I used the toilet opposite the galley myself just a short time later and when I came out the man was flat on his back in the galley with his feet protruding into the aisle. I thought maybe it was just a bad case of motion sickness, and then wondered if the flight attendants would judge it so serious that the captain would make an announcement asking for a doctor among the passengers or, the worst case, if we would make an emergency landing so that the passenger could be attended on the ground. But neither of those happened.
This flight was a lot quieter, more subdued than our AC004 flight to Vancouver on August 2nd. That plane - an Airbus A-320 - was full of noisy teenagers returning to Canada from some kind of school exchange. In addition, the service on the non-stop Toronto-to-Naritareturn flight felt much better than that on the Vancouver leg of the trip.
The individual seat touch-sensitive video screens are great. But the system is delicate and seems to fail too much or too easily. For the last couple of hours of the flight to Tokyo my screen was not working while everyone else’s was. I did not call a flight attendant to complain about it, however, because they all seemed so busy with the last meal service followed by stowing everything away in the galley in preparation for arrival. In mid-flight Ken’s video screen also was not working for a time until we asked for it to be fixed. And, early into the flight one of the flight crew in the cockpit made an announcement about the video screens, that we could only activate them one section of the aircraft at a time, not all at once lest the surge of users caused the computer’s video operating system to crash.

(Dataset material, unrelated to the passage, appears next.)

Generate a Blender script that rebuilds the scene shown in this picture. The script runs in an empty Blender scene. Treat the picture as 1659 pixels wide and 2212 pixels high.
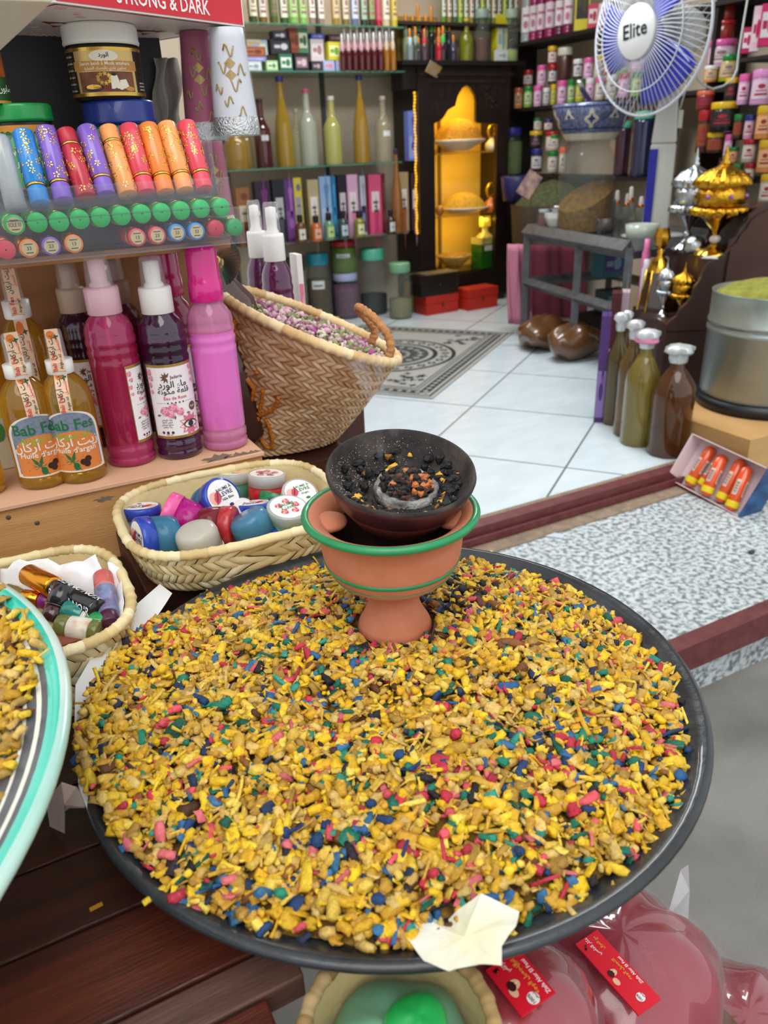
import bpy, math, random
import numpy as np
from mathutils import Vector, Matrix, Euler
random.seed(7); rng = np.random.default_rng(11)
S = bpy.context.scene; C = S.collection
PI = math.pi; R = math.radians
# ---------------- camera (looking down 25 degrees into the shop, world X along the shop sill) ----------------
FPX = 1662.0; AZ, PITCH, ROLL = R(27), R(25.3), R(2.47); CAMZ = 1.4
fh = Vector((math.sin(AZ), math.cos(AZ), 0)); UPV = Vector((0, 0, 1))
fw = (fh*math.cos(PITCH) - UPV*math.sin(PITCH)).normalized()
r0 = fw.cross(UPV).normalized(); u0 = r0.cross(fw)
cr = r0*math.cos(ROLL) - u0*math.sin(ROLL); cu = u0*math.cos(ROLL) + r0*math.sin(ROLL)
CP = Vector((0, 0, CAMZ))
cam = bpy.data.cameras.new('camera'); camo = bpy.data.objects.new('camera', cam); C.objects.link(camo)
camo.matrix_world = Matrix(((cr.x, cu.x, -fw.x, 0), (cr.y, cu.y, -fw.y, 0), (cr.z, cu.z, -fw.z, CAMZ), (0, 0, 0, 1)))
cam.sensor_fit = 'VERTICAL'; cam.sensor_height = 34.6; cam.lens = FPX/2212*34.6; cam.clip_start = .02
cam.dof.use_dof = True; cam.dof.focus_distance = .9; cam.dof.aperture_fstop = 7.0
S.camera = camo
# ---------------- light ----------------
W = bpy.data.worlds.new('world'); S.world = W; W.use_nodes = True
W.node_tree.nodes['Background'].inputs[0].default_value = (.93, .97, 1.0, 1)
W.node_tree.nodes['Background'].inputs[1].default_value = 1.15
def lamp(name, kind, loc, rot, power, col, **k):
    l = bpy.data.lights.new(name, kind); l.energy = power; l.color = col
    for a, b in k.items(): setattr(l, a, b)
    o = bpy.data.objects.new(name, l); C.objects.link(o); o.location = loc; o.rotation_euler = rot; return o
lamp('daylight_sun', 'SUN', (0, 0, 5), (R(28), R(-14), 0), 2.0, (1, .97, .92), angle=R(50))
lamp('shop_fill_light', 'AREA', (2.3, 3.3, 2.78), (0, 0, 0), 52, (.93, .97, 1), shape='RECTANGLE', size=1.4, size_y=.5)  # added fill light that brightens the shop interior, no fitting behind it
lamp('rear_fill_light', 'AREA', (2.45, 4.75, 2.85), (0, 0, 0), 26, (1, .93, .84), shape='RECTANGLE', size=1.6, size_y=.4)  # second added fill, lifts and warms the back wall and its shelves
S.view_settings.view_transform = 'Standard'; S.view_settings.look = 'None'
S.view_settings.exposure = 0.0; S.view_settings.gamma = 1; S.view_settings.use_curve_mapping = False
# ---------------- pixel to point ----------------
def ray(x, y): return fw + cr*((x-829.5)/FPX) + cu*((1106-y)/FPX)
def atz(x, y, z): d = ray(x, y); return CP + d*((z-CAMZ)/d.z)
def aty(x, y, Y): d = ray(x, y); return CP + d*(Y/d.y)
def atx(x, y, X): d = ray(x, y); return CP + d*(X/d.x)
def atd(x, y, D): return CP + ray(x, y)*D
def dep(p): return (Vector(p)-CP).dot(fw)
def pxy(p):
    v = Vector(p)-CP; w = v.dot(fw); return 829.5+FPX*v.dot(cr)/w, 1106-FPX*v.dot(cu)/w
def topz(p, yt):                       # height z above point p that shows at picture row yt
    a, b = p[2], p[2]+1.0
    lo, hi = (-1.0, 4.0)
    for _ in range(40):
        m = (lo+hi)/2
        if pxy((p[0], p[1], m))[1] > yt: lo = m
        else: hi = m
    return (lo+hi)/2
def mpp(p): return dep(p)/FPX          # metres per picture pixel at p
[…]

Ken kept looking at me and asking, “Now? Now?” and I repeated that we had to wait until the pilot told us we could start the video system. “Not yet,” “Wait,” “Not yet.”
When we landed in Tokyo the weather was about 30º C and humid. Rain was threatening and it did start to rain later in the evening. It was the so-called “U-turn rush,” which explains why the Air Canada flight was over-booked. Last week was the annual O-bon summer holiday in Japan, and you know that at holiday time many Japanese travel all at once. O-bon is one of those holiday times. Overseas travelers were all returning on the weekend, creating a returning crush of passenger traffic at all ports of entry. I don’t think I thought of that when I arranged the dates of our trip. Still, Ken and I got through Japanese Customs and Immigration pretty easily. It was my first time re-enteringJapansince the new anti-terrorist entry procedures took effect last fall. I mean, it was the fist time I had to submit to fingerprinting and photographing upon entry. In the Letters-to-the-Editor page of The Japan Times newspaper I had heard a lot of terrible stories about long, long line ups of foreigners waiting to be fingerprinted and photographed. But I went through the line in just 10-minutes or so. It was easy. Stupid, of course, but easy, leaving me to wonder what half of the whining fuss is about.
Our Airport Limousine Bus made it into the city in good time - 1-hour and 15-minutes. Then we very quickly got a taxi cab for a smooth 15-minute ride home. I was standing in my apartment just 2½-hours after landing at Narita - much faster than anything I am likely to experience in Canada.